PROBLEM TO SOLVE:
Working from the top of the listing below, retype each line through the line containing "scene.camera = cam_o", both included, with no pictures.

::::::

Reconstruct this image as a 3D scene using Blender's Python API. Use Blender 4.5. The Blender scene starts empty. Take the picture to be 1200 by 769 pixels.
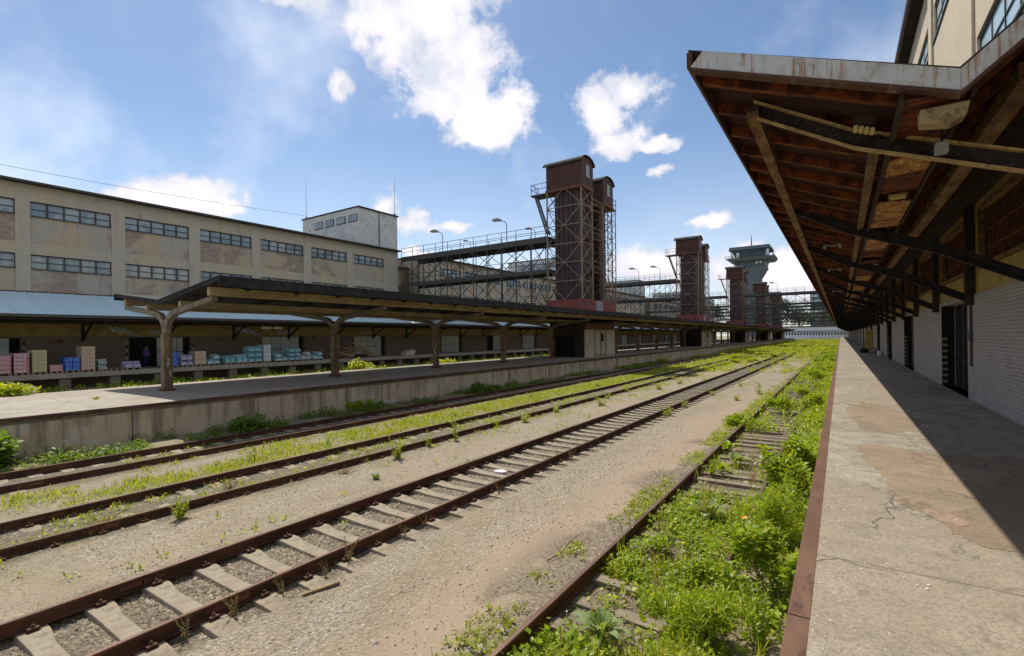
import bpy, math, random
import numpy as np
from mathutils import Vector, Matrix
random.seed(7); RS = np.random.RandomState(11)
scene = bpy.context.scene
COL = scene.collection
R = math.radians

# ------------------------------------------------------------------ camera
TH = math.atan(385/570.0); ROLL = 0.012
F_ = Vector((-math.sin(TH), math.cos(TH), 0)); R_ = Vector((math.cos(TH), math.sin(TH), 0)); U_ = Vector((0, 0, 1))
cx = math.cos(ROLL)*R_ - math.sin(ROLL)*U_
cy = math.sin(ROLL)*R_ + math.cos(ROLL)*U_
cam = bpy.data.cameras.new('camera'); cam_o = bpy.data.objects.new('camera', cam); COL.objects.link(cam_o)
m = Matrix(((cx.x, cy.x, -F_.x, 0), (cx.y, cy.y, -F_.y, 0), (cx.z, cy.z, -F_.z, 3.21), (0, 0, 0, 1)))
cam_o.matrix_world = m
cam.sensor_width = 36; cam.lens = 17.1; cam.shift_y = 0.00925; cam.clip_start = 0.05; cam.clip_end = 3000
scene.camera = cam_o

# ------------------------------------------------------------------ world, sun, exposure
SUNV = Vector((-0.54, 0.26, 1.0)).normalized()
world = bpy.data.worlds.new('World'); scene.world = world; world.use_nodes = True
nt = world.node_tree; nt.nodes.clear()
def wn(t, **k):
    n = nt.nodes.new(t)
    for a, b in k.items(): setattr(n, a, b)
    return n
def wmath(op, a, b=None, c=None, clamp=False):
    n = wn('ShaderNodeMath', operation=op, use_clamp=clamp)
    for i, v in enumerate((a, b, c)):
        if v is None: continue
        if isinstance(v, (int, float)): n.inputs[i].default_value = v
        else: nt.links.new(v, n.inputs[i])
    return n.outputs[0]
sky = wn('ShaderNodeTexSky', sky_type='NISHITA', sun_disc=False)
sky.sun_elevation = math.asin(SUNV.z); sky.sun_rotation = math.atan2(SUNV.x, SUNV.y)
sky.altitude = 300; sky.air_density = 1.0; sky.dust_density = 0.6; sky.ozone_density = 1.6
tc = wn('ShaderNodeTexCoord')
sep = wn('ShaderNodeSeparateXYZ'); nt.links.new(tc.outputs['Generated'], sep.inputs[0])
az = wmath('ARCTAN2', sep.outputs[0], sep.outputs[1]); el = wmath('ARCSINE', sep.outputs[2])
comb = wn('ShaderNodeCombineXYZ'); nt.links.new(az, comb.inputs[0]); nt.links.new(el, comb.inputs[1])
def wnoise(scale, det, rough, off=0):
    mp = wn('ShaderNodeMapping'); mp.inputs['Location'].default_value = (off, off*0.7, 0)
    nt.links.new(tc.outputs['Generated'], mp.inputs[0])
    n = wn('ShaderNodeTexNoise'); n.inputs['Scale'].default_value = scale; n.inputs['Detail'].default_value = det
    n.inputs['Roughness'].default_value = rough; nt.links.new(mp.outputs[0], n.inputs['Vector']); return n
nA = wnoise(9, 7, 0.62)
vsub = wn('ShaderNodeVectorMath', operation='SUBTRACT'); nt.links.new(nA.outputs['Color'], vsub.inputs[0]); vsub.inputs[1].default_value = (.5, .5, .5)
vsc = wn('ShaderNodeVectorMath', operation='MULTIPLY'); nt.links.new(vsub.outputs[0], vsc.inputs[0]); vsc.inputs[1].default_value = (.13, .10, 0)
vadd = wn('ShaderNodeVectorMath', operation='ADD'); nt.links.new(comb.outputs[0], vadd.inputs[0]); nt.links.new(vsc.outputs[0], vadd.inputs[1])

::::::

ANSWER FOR THIS EXERCISE:
Reconstruct this image as a 3D scene using Blender's Python API. Use Blender 4.5. The Blender scene starts empty. Take the picture to be 1200 by 769 pixels.
import bpy, math, random
import numpy as np
from mathutils import Vector, Matrix
random.seed(7); RS = np.random.RandomState(11)
scene = bpy.context.scene
COL = scene.collection
R = math.radians

# ------------------------------------------------------------------ camera
TH = math.atan(385/570.0); ROLL = 0.012
F_ = Vector((-math.sin(TH), math.cos(TH), 0)); R_ = Vector((math.cos(TH), math.sin(TH), 0)); U_ = Vector((0, 0, 1))
cx = math.cos(ROLL)*R_ - math.sin(ROLL)*U_
cy = math.sin(ROLL)*R_ + math.cos(ROLL)*U_
cam = bpy.data.cameras.new('camera'); cam_o = bpy.data.objects.new('camera', cam); COL.objects.link(cam_o)
m = Matrix(((cx.x, cy.x, -F_.x, 0), (cx.y, cy.y, -F_.y, 0), (cx.z, cy.z, -F_.z, 3.21), (0, 0, 0, 1)))
cam_o.matrix_world = m
cam.sensor_width = 36; cam.lens = 17.1; cam.shift_y = 0.00925; cam.clip_start = 0.05; cam.clip_end = 3000
scene.camera = cam_o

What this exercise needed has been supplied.